■ Material shown:
↓↓↓
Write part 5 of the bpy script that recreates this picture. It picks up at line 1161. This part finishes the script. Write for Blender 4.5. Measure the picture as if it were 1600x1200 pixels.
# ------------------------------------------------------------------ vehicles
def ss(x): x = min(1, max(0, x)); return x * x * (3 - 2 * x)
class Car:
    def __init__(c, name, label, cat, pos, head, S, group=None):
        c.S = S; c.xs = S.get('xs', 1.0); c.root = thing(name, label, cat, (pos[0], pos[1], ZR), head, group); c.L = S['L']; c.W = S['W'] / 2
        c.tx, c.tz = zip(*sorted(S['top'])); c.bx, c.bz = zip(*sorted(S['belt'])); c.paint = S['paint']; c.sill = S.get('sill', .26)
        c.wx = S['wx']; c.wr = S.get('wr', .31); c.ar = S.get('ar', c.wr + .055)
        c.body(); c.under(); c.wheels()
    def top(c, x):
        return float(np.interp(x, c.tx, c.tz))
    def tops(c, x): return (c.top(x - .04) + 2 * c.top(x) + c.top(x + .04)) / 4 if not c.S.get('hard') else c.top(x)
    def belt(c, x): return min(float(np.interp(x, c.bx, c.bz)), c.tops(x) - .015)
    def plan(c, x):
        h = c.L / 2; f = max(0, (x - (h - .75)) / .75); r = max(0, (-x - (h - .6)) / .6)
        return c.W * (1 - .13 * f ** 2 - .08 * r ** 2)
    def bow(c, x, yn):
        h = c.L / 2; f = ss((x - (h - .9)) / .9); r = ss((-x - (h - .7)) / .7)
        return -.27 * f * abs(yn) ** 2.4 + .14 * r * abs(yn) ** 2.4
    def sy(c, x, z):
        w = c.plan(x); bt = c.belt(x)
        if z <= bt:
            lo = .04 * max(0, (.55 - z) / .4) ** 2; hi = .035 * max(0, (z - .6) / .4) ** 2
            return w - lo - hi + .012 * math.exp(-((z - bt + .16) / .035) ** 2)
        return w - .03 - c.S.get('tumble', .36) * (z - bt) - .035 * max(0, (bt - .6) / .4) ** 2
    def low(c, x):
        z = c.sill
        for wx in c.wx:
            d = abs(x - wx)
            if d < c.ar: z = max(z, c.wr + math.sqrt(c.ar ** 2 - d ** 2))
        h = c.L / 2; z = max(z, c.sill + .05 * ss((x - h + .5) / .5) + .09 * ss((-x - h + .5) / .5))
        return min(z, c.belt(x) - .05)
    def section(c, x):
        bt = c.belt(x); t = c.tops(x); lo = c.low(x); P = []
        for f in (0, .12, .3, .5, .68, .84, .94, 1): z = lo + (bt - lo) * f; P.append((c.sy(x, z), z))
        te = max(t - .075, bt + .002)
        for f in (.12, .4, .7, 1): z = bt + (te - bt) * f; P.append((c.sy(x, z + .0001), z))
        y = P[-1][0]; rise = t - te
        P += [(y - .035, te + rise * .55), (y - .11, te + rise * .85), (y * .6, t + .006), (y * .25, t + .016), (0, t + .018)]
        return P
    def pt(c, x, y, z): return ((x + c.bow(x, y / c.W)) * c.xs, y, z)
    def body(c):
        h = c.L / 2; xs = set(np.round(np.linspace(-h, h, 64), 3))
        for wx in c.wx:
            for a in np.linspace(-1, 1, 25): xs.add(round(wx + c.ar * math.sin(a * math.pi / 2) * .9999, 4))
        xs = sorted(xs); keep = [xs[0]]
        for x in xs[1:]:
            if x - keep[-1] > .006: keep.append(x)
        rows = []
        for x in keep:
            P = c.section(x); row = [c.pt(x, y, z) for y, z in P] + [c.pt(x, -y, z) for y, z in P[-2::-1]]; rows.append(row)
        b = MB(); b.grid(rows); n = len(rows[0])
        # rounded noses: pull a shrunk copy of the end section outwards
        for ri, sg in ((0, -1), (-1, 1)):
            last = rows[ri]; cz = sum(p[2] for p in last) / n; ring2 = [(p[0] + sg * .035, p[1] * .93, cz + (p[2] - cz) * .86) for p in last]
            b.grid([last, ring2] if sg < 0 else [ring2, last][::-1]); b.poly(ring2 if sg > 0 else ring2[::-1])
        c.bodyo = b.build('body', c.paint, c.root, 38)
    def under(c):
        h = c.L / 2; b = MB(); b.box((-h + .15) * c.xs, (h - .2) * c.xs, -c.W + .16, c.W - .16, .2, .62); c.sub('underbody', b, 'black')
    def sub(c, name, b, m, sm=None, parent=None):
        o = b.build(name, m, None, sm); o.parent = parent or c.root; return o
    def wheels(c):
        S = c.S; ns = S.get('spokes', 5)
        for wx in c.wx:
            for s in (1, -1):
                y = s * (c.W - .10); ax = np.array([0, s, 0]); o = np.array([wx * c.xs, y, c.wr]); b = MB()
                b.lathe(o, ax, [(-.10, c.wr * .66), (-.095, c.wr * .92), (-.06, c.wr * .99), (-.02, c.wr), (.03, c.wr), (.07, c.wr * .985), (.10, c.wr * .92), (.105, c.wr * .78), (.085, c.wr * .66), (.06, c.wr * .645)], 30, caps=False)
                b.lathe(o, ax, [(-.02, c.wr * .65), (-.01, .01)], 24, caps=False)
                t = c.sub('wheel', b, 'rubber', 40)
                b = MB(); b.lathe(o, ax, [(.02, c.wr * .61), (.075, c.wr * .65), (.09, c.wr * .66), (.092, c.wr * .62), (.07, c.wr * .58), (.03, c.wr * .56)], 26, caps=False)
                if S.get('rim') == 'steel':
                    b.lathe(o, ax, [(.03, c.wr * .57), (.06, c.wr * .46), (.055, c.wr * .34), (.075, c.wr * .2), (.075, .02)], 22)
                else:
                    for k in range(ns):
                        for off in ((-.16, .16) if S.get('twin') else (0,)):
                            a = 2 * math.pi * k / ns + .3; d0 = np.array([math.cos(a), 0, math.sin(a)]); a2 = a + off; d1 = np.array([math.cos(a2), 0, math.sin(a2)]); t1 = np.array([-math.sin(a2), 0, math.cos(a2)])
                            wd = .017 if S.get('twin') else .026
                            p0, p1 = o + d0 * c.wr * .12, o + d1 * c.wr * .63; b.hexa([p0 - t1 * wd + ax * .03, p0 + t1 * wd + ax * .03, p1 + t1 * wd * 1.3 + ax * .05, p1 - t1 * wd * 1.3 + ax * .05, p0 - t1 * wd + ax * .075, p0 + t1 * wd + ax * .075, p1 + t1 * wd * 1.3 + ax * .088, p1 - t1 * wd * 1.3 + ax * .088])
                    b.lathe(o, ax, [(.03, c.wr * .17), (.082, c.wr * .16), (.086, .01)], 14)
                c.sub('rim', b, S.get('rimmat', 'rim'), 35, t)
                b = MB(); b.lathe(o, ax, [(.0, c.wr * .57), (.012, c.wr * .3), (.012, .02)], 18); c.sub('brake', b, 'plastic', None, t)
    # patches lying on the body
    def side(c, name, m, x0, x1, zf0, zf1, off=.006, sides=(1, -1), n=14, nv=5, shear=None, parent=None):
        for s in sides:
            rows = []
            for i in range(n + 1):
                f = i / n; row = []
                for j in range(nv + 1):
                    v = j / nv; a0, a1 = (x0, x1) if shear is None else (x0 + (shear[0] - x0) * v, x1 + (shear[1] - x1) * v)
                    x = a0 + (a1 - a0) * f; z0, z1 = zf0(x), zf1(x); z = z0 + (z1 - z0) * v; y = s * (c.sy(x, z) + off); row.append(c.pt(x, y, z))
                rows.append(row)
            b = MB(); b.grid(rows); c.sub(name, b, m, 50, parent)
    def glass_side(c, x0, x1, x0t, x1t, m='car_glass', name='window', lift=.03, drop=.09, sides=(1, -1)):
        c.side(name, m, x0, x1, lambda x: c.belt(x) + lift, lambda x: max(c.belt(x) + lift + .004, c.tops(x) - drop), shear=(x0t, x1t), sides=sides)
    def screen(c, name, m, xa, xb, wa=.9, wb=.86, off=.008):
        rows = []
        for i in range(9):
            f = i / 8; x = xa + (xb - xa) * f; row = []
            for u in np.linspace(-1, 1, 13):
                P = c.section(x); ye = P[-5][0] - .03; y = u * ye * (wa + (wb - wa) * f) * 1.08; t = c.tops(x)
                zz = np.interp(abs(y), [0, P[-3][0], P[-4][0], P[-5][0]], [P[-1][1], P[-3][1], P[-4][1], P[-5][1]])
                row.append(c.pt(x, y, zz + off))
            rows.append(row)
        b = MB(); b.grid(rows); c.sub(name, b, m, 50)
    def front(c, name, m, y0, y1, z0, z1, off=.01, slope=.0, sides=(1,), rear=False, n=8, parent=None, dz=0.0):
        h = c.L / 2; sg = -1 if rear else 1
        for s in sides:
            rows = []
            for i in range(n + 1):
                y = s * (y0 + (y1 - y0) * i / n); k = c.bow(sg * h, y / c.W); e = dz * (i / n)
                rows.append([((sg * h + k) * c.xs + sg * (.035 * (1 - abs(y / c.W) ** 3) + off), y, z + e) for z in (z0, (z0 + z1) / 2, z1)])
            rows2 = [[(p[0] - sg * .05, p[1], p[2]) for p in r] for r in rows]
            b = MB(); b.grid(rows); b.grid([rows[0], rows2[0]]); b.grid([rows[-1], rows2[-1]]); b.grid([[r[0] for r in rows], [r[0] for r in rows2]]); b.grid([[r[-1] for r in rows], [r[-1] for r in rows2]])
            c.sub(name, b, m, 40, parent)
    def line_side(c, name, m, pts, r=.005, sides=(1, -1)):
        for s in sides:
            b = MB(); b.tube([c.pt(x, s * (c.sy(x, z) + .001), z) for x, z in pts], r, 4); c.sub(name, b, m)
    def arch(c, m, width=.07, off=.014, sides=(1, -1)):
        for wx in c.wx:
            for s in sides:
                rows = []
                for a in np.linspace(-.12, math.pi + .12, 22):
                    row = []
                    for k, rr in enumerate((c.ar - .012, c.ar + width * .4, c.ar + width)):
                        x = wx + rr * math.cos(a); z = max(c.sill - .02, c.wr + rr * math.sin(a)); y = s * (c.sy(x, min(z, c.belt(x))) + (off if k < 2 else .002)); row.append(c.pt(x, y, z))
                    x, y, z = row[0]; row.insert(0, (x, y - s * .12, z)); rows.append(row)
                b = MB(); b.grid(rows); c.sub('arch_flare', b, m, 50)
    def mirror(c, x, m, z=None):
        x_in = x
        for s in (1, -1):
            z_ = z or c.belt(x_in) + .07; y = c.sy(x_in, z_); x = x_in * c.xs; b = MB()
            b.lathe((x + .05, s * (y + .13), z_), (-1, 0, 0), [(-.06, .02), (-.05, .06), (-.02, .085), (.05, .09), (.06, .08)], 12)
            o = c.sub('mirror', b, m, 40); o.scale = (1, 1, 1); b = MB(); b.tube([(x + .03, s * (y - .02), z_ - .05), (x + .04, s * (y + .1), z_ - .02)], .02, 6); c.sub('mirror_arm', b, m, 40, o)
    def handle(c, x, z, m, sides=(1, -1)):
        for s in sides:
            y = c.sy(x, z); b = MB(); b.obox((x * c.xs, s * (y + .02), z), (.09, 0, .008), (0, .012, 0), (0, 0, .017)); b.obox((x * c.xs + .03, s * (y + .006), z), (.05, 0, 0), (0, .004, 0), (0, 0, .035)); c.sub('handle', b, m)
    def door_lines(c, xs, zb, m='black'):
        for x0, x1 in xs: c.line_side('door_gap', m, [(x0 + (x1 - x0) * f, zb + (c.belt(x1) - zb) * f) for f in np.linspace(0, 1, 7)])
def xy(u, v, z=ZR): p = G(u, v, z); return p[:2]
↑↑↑
↓↓↓
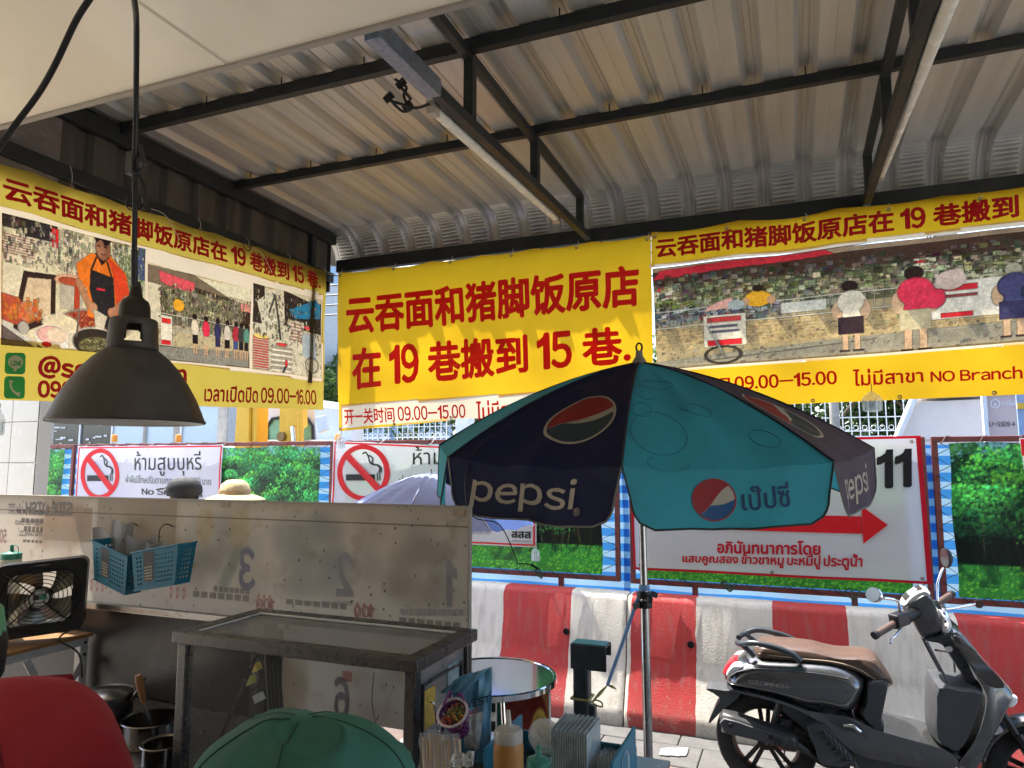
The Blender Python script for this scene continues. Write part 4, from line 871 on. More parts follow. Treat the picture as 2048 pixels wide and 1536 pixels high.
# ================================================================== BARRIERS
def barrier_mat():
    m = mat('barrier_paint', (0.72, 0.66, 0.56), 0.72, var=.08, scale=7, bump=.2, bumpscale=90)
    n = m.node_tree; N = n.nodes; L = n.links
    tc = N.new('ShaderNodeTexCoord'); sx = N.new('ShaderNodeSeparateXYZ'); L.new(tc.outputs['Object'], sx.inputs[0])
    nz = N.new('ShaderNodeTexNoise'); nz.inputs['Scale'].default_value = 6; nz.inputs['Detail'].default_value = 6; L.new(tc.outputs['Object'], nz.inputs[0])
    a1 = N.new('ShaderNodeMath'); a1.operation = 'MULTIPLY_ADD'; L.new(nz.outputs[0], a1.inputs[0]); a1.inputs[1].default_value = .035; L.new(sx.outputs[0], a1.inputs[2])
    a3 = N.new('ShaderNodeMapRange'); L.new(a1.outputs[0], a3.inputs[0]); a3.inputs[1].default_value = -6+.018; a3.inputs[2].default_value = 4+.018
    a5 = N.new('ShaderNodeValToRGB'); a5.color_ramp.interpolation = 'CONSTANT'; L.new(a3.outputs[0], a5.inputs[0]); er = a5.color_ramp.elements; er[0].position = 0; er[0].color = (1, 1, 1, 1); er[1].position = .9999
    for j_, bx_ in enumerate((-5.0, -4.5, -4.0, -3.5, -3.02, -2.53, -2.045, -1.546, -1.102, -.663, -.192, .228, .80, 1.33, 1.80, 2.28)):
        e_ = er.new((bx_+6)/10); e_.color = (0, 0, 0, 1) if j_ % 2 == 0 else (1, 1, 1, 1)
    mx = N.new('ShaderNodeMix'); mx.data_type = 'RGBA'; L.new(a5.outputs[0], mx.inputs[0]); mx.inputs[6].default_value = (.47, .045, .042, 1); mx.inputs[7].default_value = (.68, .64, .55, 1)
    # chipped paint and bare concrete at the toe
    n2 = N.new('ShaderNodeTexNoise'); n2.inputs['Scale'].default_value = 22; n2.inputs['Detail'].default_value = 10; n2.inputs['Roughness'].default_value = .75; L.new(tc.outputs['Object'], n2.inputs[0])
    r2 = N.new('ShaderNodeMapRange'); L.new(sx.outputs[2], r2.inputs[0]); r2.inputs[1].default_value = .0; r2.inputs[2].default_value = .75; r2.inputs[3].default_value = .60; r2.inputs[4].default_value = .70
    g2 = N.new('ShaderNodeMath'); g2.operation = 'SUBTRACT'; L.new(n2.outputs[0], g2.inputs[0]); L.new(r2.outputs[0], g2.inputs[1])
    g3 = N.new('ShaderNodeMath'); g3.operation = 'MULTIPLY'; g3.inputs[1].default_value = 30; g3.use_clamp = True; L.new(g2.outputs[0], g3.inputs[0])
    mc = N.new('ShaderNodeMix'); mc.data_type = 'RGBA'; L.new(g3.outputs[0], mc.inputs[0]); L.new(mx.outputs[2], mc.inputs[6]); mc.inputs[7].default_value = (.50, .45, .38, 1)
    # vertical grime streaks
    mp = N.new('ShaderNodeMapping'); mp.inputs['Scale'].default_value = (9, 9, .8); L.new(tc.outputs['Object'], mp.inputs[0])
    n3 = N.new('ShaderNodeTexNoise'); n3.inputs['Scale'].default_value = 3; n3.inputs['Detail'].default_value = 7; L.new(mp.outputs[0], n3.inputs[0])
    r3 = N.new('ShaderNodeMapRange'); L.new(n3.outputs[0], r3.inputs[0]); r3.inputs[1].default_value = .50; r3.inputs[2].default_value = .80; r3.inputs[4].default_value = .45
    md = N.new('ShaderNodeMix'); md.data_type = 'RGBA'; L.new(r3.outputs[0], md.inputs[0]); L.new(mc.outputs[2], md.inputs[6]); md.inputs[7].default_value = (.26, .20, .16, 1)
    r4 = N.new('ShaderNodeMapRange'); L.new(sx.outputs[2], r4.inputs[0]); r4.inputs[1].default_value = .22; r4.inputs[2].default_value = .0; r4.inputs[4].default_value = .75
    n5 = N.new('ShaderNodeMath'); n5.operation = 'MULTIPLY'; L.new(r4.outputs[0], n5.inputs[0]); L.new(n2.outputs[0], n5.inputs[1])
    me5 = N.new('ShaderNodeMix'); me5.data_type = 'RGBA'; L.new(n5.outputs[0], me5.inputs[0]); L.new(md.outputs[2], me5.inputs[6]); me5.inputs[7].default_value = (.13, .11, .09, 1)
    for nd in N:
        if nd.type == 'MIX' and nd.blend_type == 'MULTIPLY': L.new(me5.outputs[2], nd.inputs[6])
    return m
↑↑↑
■ What to produce: Tally the lines above that contain the word "picture", and reply with only the number.

■ Exercise response: 2